1989年には東欧諸国がソ連から次々に離脱、ベルリンの壁は崩壊し、ブッシュはソ連のゴルバチョフとマルタ島で会談、冷戦の終結が宣言された。

その後の1993年にはソ連が崩壊、アメリカは唯一の超大国として世界に君臨することになる。

もはやアメリカを止める国は存在しなかった。

1989年にはパナマのノリエガ政権を打倒すべくアメリカ軍を派遣し、1990年にサダム=フセイン率いるイラクが隣国クエートに侵攻したのを見てアメリカ軍はイラクに対し宣戦布告、湾岸戦争が始まった。
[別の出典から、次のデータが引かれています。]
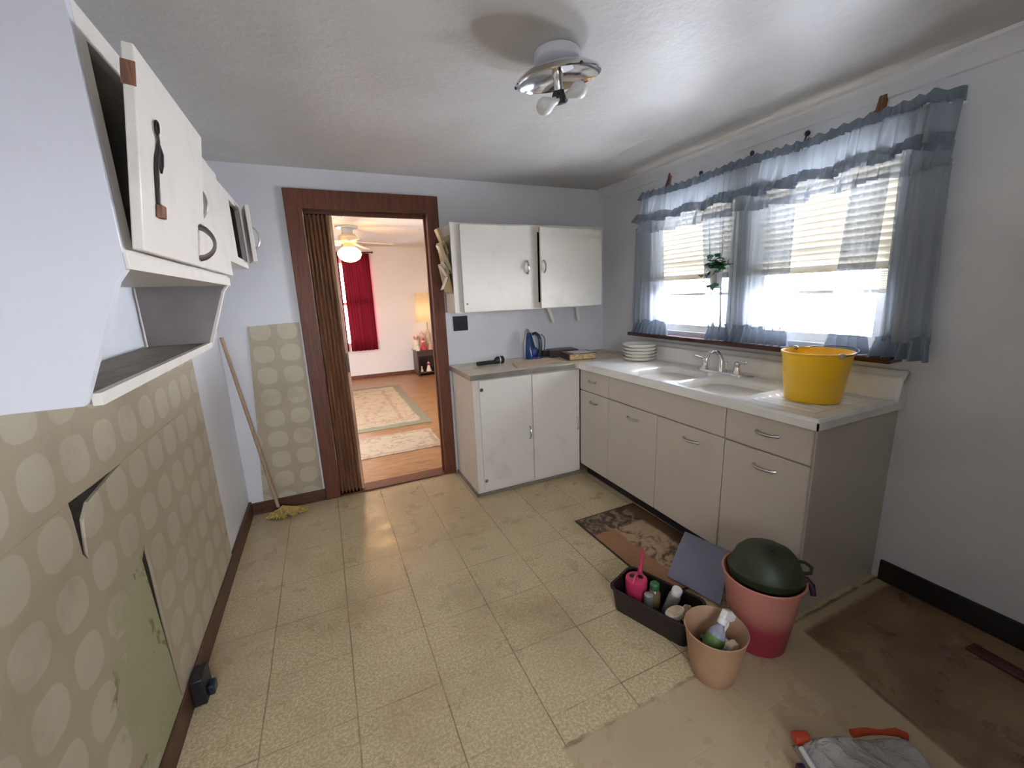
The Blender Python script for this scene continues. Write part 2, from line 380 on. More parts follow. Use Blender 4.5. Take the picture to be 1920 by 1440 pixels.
# kitchen floor: 12 in speckled vinyl tiles, plain sheet vinyl near the window wall
def floor_mat():
    b = NB('vinyl_tile_floor'); s = b.sep(); X = s[0]; Y = s[1]; T = .3048
    wx = b.math('MULTIPLY', b.math('SUBTRACT', b.noise(3, 2), .5), .008)
    def line(c, o, w):
        f = b.math('FRACT', b.math('ADD', b.math('DIVIDE', b.math('SUBTRACT', b.math('ADD', c, wx), o), T), 30.5))
        return b.sm(b.math('ABSOLUTE', b.math('SUBTRACT', f, .5)), w, w*.35)
    lx = line(X, 1.0378, .0115); ly = line(Y, -.6391, .0105)
    lx = b.math('MULTIPLY', lx, b.ramp(b.noise(2.5, 3), [(.25, .35), (.6, 1.0)]))
    ly = b.math('MULTIPLY', ly, b.ramp(b.noise(3.1, 3), [(.40, .15), (.60, .85)]))
    ln = b.math('MAXIMUM', lx, ly)
    sp = b.sm(b.noise(95, 3, .7), .42, .62); sp2 = b.sm(b.noise(210, 2), .56, .66)
    c = b.mix(sp, (.47,.37,.20), (.67,.56,.36)); c = b.mix(b.math('MULTIPLY', sp2, .4), c, (.25,.18,.095))
    dirt = b.sm(b.noise(2.0, 6, .62), .42, .78); c = b.mix(b.math('MULTIPLY', dirt, .72), c, (.33,.225,.125))
    spots = b.sm(b.noise(7, 6, .7), .62, .80); c = b.mix(b.math('MULTIPLY', spots, .35), c, (.20,.11,.055))
    # per tile tint
    tx = b.math('FLOOR', b.math('DIVIDE', b.math('SUBTRACT', X, 1.0378), T)); ty = b.math('FLOOR', b.math('DIVIDE', b.math('SUBTRACT', Y, -.6391), T))
    cv = b.n('ShaderNodeCombineXYZ'); b.l(tx, cv.inputs[0]); b.l(ty, cv.inputs[1])
    wn = b.n('ShaderNodeTexWhiteNoise'); b.l(cv.outputs[0], wn.inputs[0])
    c = b.mix(b.math('MULTIPLY', wn.outputs[0], .22), c, (.58,.52,.35))
    c = b.mix(b.math('MULTIPLY', ln, .78), c, (.13,.085,.045))
    # plain zone
    edge = b.math('MULTIPLY', b.math('SUBTRACT', b.noise(14, 4), .5), .02)
    ye = b.math('ADD', Y, edge); xe = b.math('ADD', X, edge)
    pz = b.math('MULTIPLY', b.sm(ye, -2.262, -2.268), b.sm(xe, 1.636, 1.642))
    pc = b.mix(b.noise(3, 5), (.42,.32,.19), (.52,.42,.27)); pc = b.mix(b.math('MULTIPLY', b.sm(b.noise(6, 5), .6, .8), .5), pc, (.26,.15,.08))
    c = b.mix(pz, c, pc)
    bz = b.math('MULTIPLY', b.sm(ye, -2.30, -2.33), b.sm(b.math('ADD', xe, b.math('MULTIPLY', b.math('ADD', Y, 2.33), -.20)), 2.79, 2.82))
    bc = b.mix(b.sm(b.noise(4, 6), .3, .7), (.15,.085,.042), (.26,.165,.09))
    c = b.mix(bz, c, bc)
    # rusty seams where tile meets the sheet
    seam = b.math('MULTIPLY', b.sm(b.math('ABSOLUTE', b.math('ADD', ye, 2.265)), .010, .003), b.sm(X, 1.63, 1.65))
    seam2 = b.math('MULTIPLY', b.sm(b.math('ABSOLUTE', b.math('SUBTRACT', b.math('ADD', xe, b.math('MULTIPLY', b.math('ADD', Y, 2.33), -.20)), 2.80)), .016, .004), b.sm(Y, -2.30, -2.33))
    sm = b.math('MULTIPLY', b.math('MAXIMUM', seam, seam2), b.sm(b.noise(5, 4), .35, .6))
    c = b.mix(b.math('MULTIPLY', sm, .8), c, (.09,.04,.015))
    b.base(c).rough(b.ramp(b.noise(7, 5), [(.3, .24), (.7, .38)]))
    h = b.math('SUBTRACT', b.math('MULTIPLY', b.noise(10, 4), .35), b.math('MULTIPLY', ln, .5)); b.bump(h, .22, .006)
    return b.m
M['floor'] = floor_mat()
def plank():
    b = NB('orange_plank_floor'); v = b.mapping((1.2, 9, 1)); f = b.noise(3.5, 8, .65, 1.2, v)
    s = b.sep(); ln = b.sm(b.math('ABSOLUTE', b.math('SUBTRACT', b.math('FRACT', b.math('DIVIDE', s[1], .11)), .5)), .485, .5)
    c = b.ramp(f, [(.25, (.13,.048,.018)), (.5, (.34,.17,.07)), (.75, (.47,.27,.12))])
    b.base(b.mix(b.math('MULTIPLY', ln, .6), c, (.07,.025,.01))).rough(.35); return b.m
M['plank'] = plank()
def rugm(name, x0, x1, y0, y1):
    b = NB(name); s = b.sep(); cx = (x0+x1)/2; cy = (y0+y1)/2
    dx = b.math('SUBTRACT', (x1-x0)/2, b.math('ABSOLUTE', b.math('SUBTRACT', s[0], cx)))
    dy = b.math('SUBTRACT', (y1-y0)/2, b.math('ABSOLUTE', b.math('SUBTRACT', s[1], cy)))
    d = b.math('MINIMUM', dx, dy)
    wv = b.math('ADD', d, b.math('MULTIPLY', b.math('SUBTRACT', b.noise(7, 2), .5), .08))
    fl = b.sm(b.noise(9, 5, .6, 1.5), .50, .62)
    inner = b.mix(b.math('MULTIPLY', fl, .6), (.50,.41,.29), (.30,.19,.12))
    inner = b.mix(b.math('MULTIPLY', b.sm(b.noise(15, 4, .6, .6), .60, .68), .6), inner, (.25,.27,.19))
    ring = b.sm(b.math('ABSOLUTE', b.math('SUBTRACT', wv, .30)), .03, .015)
    inner = b.mix(b.math('MULTIPLY', ring, .6), inner, (.38,.24,.16))
    c = b.mix(b.sm(wv, .13, .10), inner, b.mix(b.noise(30), (.21,.20,.135), (.27,.26,.18)))
    b.base(c).rough(.95).bump(b.noise(150), .4, .004); return b.m
def kmat():
    b = NB('printed_kitchen_mat'); s = b.sep()
    n = b.noise(8, 5, .65, 1.5); n2 = b.noise(16, 5, .6, 1)
    top = b.mix(b.sm(n2, .42, .62), (.045,.025,.018), (.26,.19,.12))           # leafy band
    mid = b.mix(b.sm(n, .45, .62), (.42,.29,.17), (.11,.05,.025))
    low = b.mix(b.noise(5), (.27,.12,.05), (.36,.19,.09))
    w = b.math('ADD', s[1], b.math('MULTIPLY', b.math('SUBTRACT', b.noise(6), .5), .05))
    u = b.math('ADD', s[0], b.math('MULTIPLY', b.math('SUBTRACT', b.noise(5), .5), .06))
    c = b.mix(b.sm(u, -.08, -.10), mid, low)
    c = b.mix(b.sm(w, .20, .22), c, top)
    c = b.mix(b.sm(u, .12, .15), c, b.mix(n, (.16,.08,.03), (.05,.025,.015)))
    b.base(c).rough(.6).bump(n2, .2, .003); return b.m
M['kmat'] = kmat()
def gridmat():
    b = NB('bluegrey_woven_mat'); s = b.sep()
    def g(c, p):
        f = b.math('SUBTRACT', b.math('FRACT', b.math('DIVIDE', c, p)), .5); return b.sm(b.math('ABSOLUTE', f), .18, .38)
    k = b.math('MAXIMUM', g(s[0], .0085), g(s[1], .0085))
    b.base(b.mix(k, (.30,.32,.42), (.17,.18,.25))).rough(.6).bump(k, .4, .003); return b.m
M['gridmat'] = gridmat()
def accord():
    b = NB('folding_door_vinyl'); v = b.mapping((6, 6, .8)); f = b.noise(4, 7, .6, 1.2, v)
    b.base(b.mix(b.sm(f, .3, .7), (.36,.19,.11), (.72,.47,.30))).rough(.38); return b.m
M['accord'] = accord()

# ------------------------------------------------------------------ room shell
XL, XR, ZC, YF = .478, 3.4548, 2.285, -4.4
fl = MB().box((XL-.15, YF-.15, -.1), (XR+.2, .06, 0)); struct('floor', fl, M['floor'], smooth=False)
struct('ceiling', MB().box((XL-.15, YF-.15, ZC), (XR+.2, .06, ZC+.1)), M['ceiling'], smooth=False)
struct('wall_left', MB().box((XL-.12, YF-.12, 0), (XL, 0, ZC)), M['paint'], smooth=False)
DL, DR, DH = 1.062, 1.878, 2.036
struct('wall_back', MB().prism(rect(XL-.12, 0, XR+.16, ZC+.3), 0, .11, XZ, [rect(DL-.02, 0.0005, DR+.02, DH+.02)]), M['paint'], smooth=False)
W1 = (-1.315, -.625); W2 = (-2.13, -1.44); WZ = (1.13, 2.035)
struct('wall_right', MB().prism(rect(YF-.12, 0, 0, ZC), XR, XR+.105, YZ, [rect(W1[0], WZ[0], W1[1], WZ[1]), rect(W2[0], WZ[0], W2[1], WZ[1])]), M['paint'], smooth=False)
struct('wall_front', MB().prism(rect(XL-.12, 0, XR+.16, ZC), YF-.12, YF, XZ, [rect(.65, .90, 1.50, 1.95)]), M['paint'], smooth=False)
struct('added_shade_wall', MB().box((1.86, YF+.001, .001), (1.98, -3.30, 1.78)), M['paint'], smooth=False)  # unseen partition added to keep front window light off the right wall
# window behind the viewer
o = struct('window_3', MB().prism(rect(.65, .90, 1.50, 1.95), YF-.1, YF-.02, XZ, [rect(.69, .94, 1.46, 1.40), rect(.69, 1.44, 1.46, 1.91)]), M['white'])
obj('pane', MB().box((.69, YF-.065, .94), (1.46, YF-.06, 1.91)), M['glass'], o, smooth=False)

# living room beyond the door
LY = 4.855; LX0, LX1, LC = -.35, 3.6, 2.35
struct('floor', MB().box((LX0-.1, .06, -.1), (LX1+.1, LY+.15, 0)), M['plank'], smooth=False)
struct('ceiling', MB().box((LX0-.1, .11, LC), (LX1+.1, LY+.15, LC+.1)), M['ceiling2'], smooth=False)
LW = (1.30, .62, 2.0, 2.12)
struct('wall_living_back', MB().prism(rect(LX0-.1, 0, LX1+.1, LC), LY, LY+.14, XZ, [rect(LW[0], LW[1], LW[2], LW[3])]), M['paint_living'], smooth=False)
struct('wall_living_left', MB().box((LX0-.1, .11, 0), (LX0, LY, LC)), M['paint_living'], smooth=False)
struct('wall_living_right', MB().prism(rect(.11, 0, LY, LC), LX1, LX1+.12, YZ, [rect(1.7, 1.0, 2.05, 1.38)]), M['paint_living'], smooth=False)
struct('baseboard_living', MB().box((LX0, LY-.015, 0), (LX1, LY, .07)), M['casing'], bevel=.003)
o = struct('window_4', MB().prism(rect(*LW), LY+.03, LY+.10, XZ, [rect(LW[0]+.05, LW[1]+.05, LW[2]-.05, 1.34), rect(LW[0]+.05, 1.40, LW[2]-.05, LW[3]-.05)]), M['white'])
obj('pane', MB().box((LW[0]+.05, LY+.06, LW[1]+.05), (LW[2]-.05, LY+.064, LW[3]-.05)), M['glass'], o, smooth=False)
o = struct('window_5', MB().prism(rect(1.7, 1.0, 2.05, 1.38), LX1+.02, LX1+.09, YZ, [rect(1.73, 1.03, 2.02, 1.35)]), M['white'])  # unseen window added to let more daylight into the living room
obj('pane', MB().box((LX1+.05, 1.73, 1.03), (LX1+.054, 2.02, 1.35)), M['glass'], o, smooth=False)

# kitchen windows with frames, sashes, glass
for k, (y0, y1) in enumerate((W1, W2)):
    z0, z1 = WZ; xm = XR+.05
    o = struct('window_%d' % (k+1), MB().prism(rect(y0+.001, z0+.001, y1-.001, z1-.001), xm-.005, XR+.10, YZ, [rect(y0+.025, z0+.012, y1-.025, z1-.025)]), M['white'])
    zm = (z0+z1)/2
    obj('upper_sash', MB().prism(rect(y0+.025, zm-.02, y1-.025, z1-.025), xm+.026, xm+.044, YZ, [rect(y0+.06, zm+.015, y1-.06, z1-.06)]), M['white'], o)
    obj('lower_sash', MB().prism(rect(y0+.025, z0+.012, y1-.025, zm+.02), xm+.002, xm+.024, YZ, [rect(y0+.06, z0+.045, y1-.06, zm-.015)]), M['white'], o)
    obj('pane', MB().box((xm+.034, y0+.055, zm+.01), (xm+.037, y1-.055, z1-.055)), M['glass'], o, smooth=False)
    obj('pane', MB().box((xm+.012, y0+.055, z0+.04), (xm+.015, y1-.055, zm-.01)), M['glass'], o, smooth=False)
    # blinds
    t = thing('window_blind', ('cream slatted blind half lowered in the left kitchen window, nearer the corner', 'cream slatted blind half lowered in the right kitchen window above the yellow bucket')[k], 'blind', (XR+.024, (y0+y1)/2, 1.42), 0, 'kitchen window blinds')
    sl = MB(); zz = z1-.05; yy0, yy1 = y0+.012, y1-.012
    while zz > 1.50:
        sl.prism([(-.0125, .0150), (-.0110, .0165), (.0125, -.0150), (.0110, -.0165)], yy0, yy1, lambda u, v, w: (XR+.024+u*.8, w, zz+v)); zz -= .0315
    for q in range(9): sl.box((XR+.008, yy0, 1.405+q*.011), (XR+.040, yy1, 1.408+q*.011))
    obj('slats', sl, M['blind'], t, smooth=False)
    obj('head_rail', MB().box((XR+.006, yy0, z1-.035), (XR+.042, yy1, z1-.003)), M['white'], t, bevel=.002)
    obj('bottom_rail', MB().box((XR+.008, yy0, 1.385), (XR+.041, yy1, 1.402)), M['blind'], t, bevel=.002)
    for yc in (y0+.2, y1-.2): obj('cord', MB().tube([(XR+.004, yc, z1-.01), (XR+.004, yc, 1.39)], .0012, 6), M['white'], t)
struct('trim_1', MB().box((XR-.018, W2[0]-.07, WZ[0]), (XR, W2[0], WZ[1]+.07)).box((XR-.018, W1[1], WZ[0]), (XR, W1[1]+.07, WZ[1]+.07)).box((XR-.018, W2[1], WZ[0]), (XR, W1[0], WZ[1]+.07)).box((XR-.018, W2[0], WZ[1]), (XR, W2[1], WZ[1]+.07)).box((XR-.018, W1[0], WZ[1]), (XR, W1[1], WZ[1]+.07)), M['white'], bevel=.003)
struct('trim_2', MB().box((XR-.11, -2.225, 1.078), (XR-.0005, -.475, 1.105)), M['sill'], bevel=.006)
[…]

世界の警察を自認し世界各国の問題に首を突っ込んだジョージ・ブッシュであったが、内政面では景気がまるで回復せず、二期目となる大統領選では景気回復策を掲げるクリントンに敗北、結局一期だけの大統領となった。

退任後は目立った活動はせずに、息子を陰から支えた。

2018年、ジョージ・ブッシュは死んだ。94歳であった。

個人的なジョージ・ブッシュの評価

ジョージ・ブッシュは共和党の大統領らしく富裕層に優しい政治を行った。自信もオイルビジネスに関わっており、CIAとの強いつながりにおいて世界各国の情勢を把握、南米やアフリカなどにも積極的に介入した。

ブッシュの政策は「世界の警察」という言葉に代表され、レーガンの強いアメリカを引き継いでおり、アメリカ国内からの強い支持を受けた。

しかし内政的には特筆すべきものはなく、ニクソンより続く不景気を是正できなかったため、アメリカの歴史でも珍しい一期だけの大統領となった。